Former Google boss Eric Schmidt has declared Britain the world leader in e-commerce, adding that he can see no reason why £100bn technology start-ups couldn't be founded in the country. The 60-year-old, now executive chairman of Google's parent company Alphabet, said it is the UK's "regulatory environment" and role within Europe that boosted its reputation within the tech sector.

"Britain is the leader in e-commerce in the world, far ahead of the United States," he told Radio 4's Today programme. "Britain has every aspect to build £1bn, £10bn, £100bn companies."

Explaining why conditions in the UK are perfect for technology growth, Schmidt said: "You have the right regulatory environment. You've got the right role within continent. Look at the e-commerce plays and service plays that are now happening in London."

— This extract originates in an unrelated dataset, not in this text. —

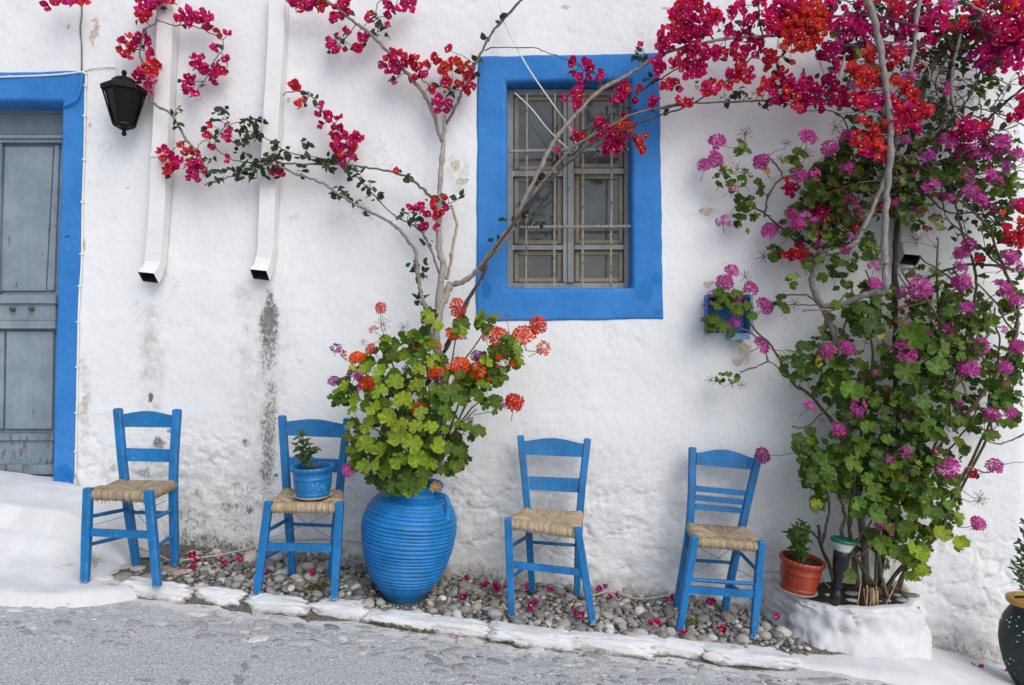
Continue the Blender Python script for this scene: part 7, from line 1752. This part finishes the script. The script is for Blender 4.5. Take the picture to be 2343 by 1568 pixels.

He also outlined why European nations would struggle to compete with Britain in coming years, saying: "Europe is pushing on a European digital single market and in the timeframe of you building a small start-up, the Europeans will figure out a way of building a single digital market for your products." He added there were no barriers to launching "a European-scale corporation that is larger than a US-scale corporation".

He said British technology entrepreneurs could learn a few lessons from America, however, in particular not selling their companies too early and reducing the prospect of them becoming "very, very big" as more commonly happens in America. "If you have a strong franchise that's growing quickly, you're probably better off waiting a while [before selling]," he said.

Schmidt also gave advice to would-be tech entrepreneurs, saying: "The only thing that matters is the product quality." He also said fledgling companies should fully embrace social media in order to reduce spending on marketing and advertising, which will level the playing field with bigger brands. If you have three people and a vision, you should be able to raise funds from friends and family, crowdfunding and early venture groups."

Schmidt did go on to say it was key to keep the actual building of the product in-house, though, adding businesses whose developers have a vested interest tend to do significantly better than those who use third-party designers.